Are asset managers prepared or not?

Simon Collins, managing director in the financial services team at Konexo, a division of Eversheds Sutherland, says asset and wealth managers are generally well organised for meeting the deadline, but it is day two and onwards that will be more telling.

He says: “Firms who view this as just another regulatory change without properly embedding the regime’s requirements will struggle. Firms who communicate the benefits of improved standards to all their people so they understand they have skin in the game are far more likely to see positive results from a healthy culture.”

But Saeed Patel, director of product strategy at global risk consultant KRM22, says many firms have failed to prepare for the deadline and will now face serious logistical challenges as the FCA looks to enforce the regime.

“Firms should urgently take a critical look at their existing workforce management technology solutions, as many are likely to be unfit for purpose from an SMCR governance perspective, and won’t be able to demonstrate that firms have an effective and continuous process of managing their SMCR obligations to the regulator if required.”

For Hawksmoor Investment Management, it is business as usual, albeit with a heightened level of compliance.

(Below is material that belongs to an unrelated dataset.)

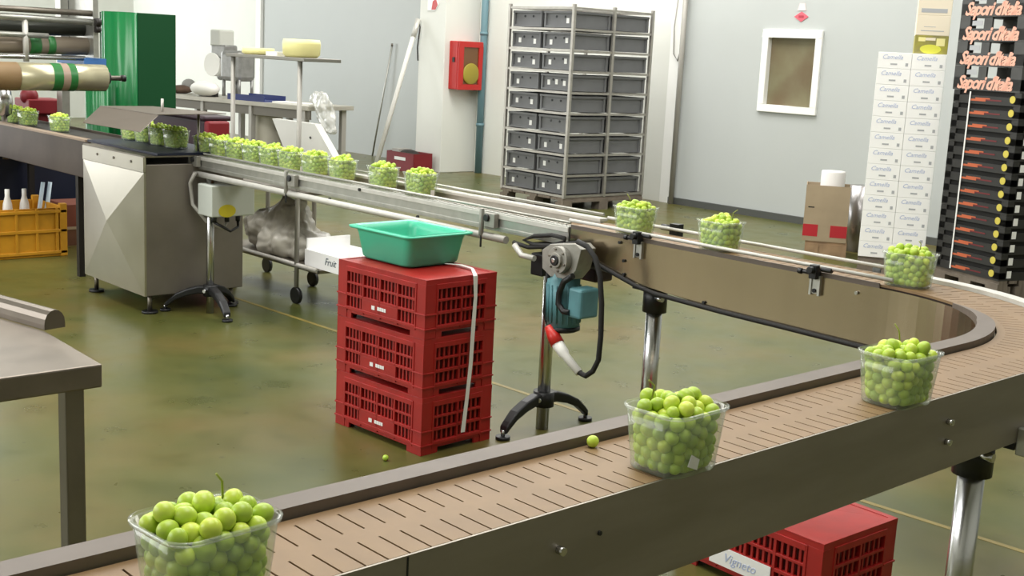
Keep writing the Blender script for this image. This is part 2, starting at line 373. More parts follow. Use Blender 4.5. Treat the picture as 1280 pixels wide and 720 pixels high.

Head of compliance Michael Knight says: “There has been a lot of behind the scenes work to ensure the correct documentation and records are in place to meet the specifics of SMCR and we believe we are well prepared to meet FCA requirements.

“It is largely a codification of existing best practice and policies and procedures that are already in place and will not change how the business operates but has put in place additional layers of checks and processes.”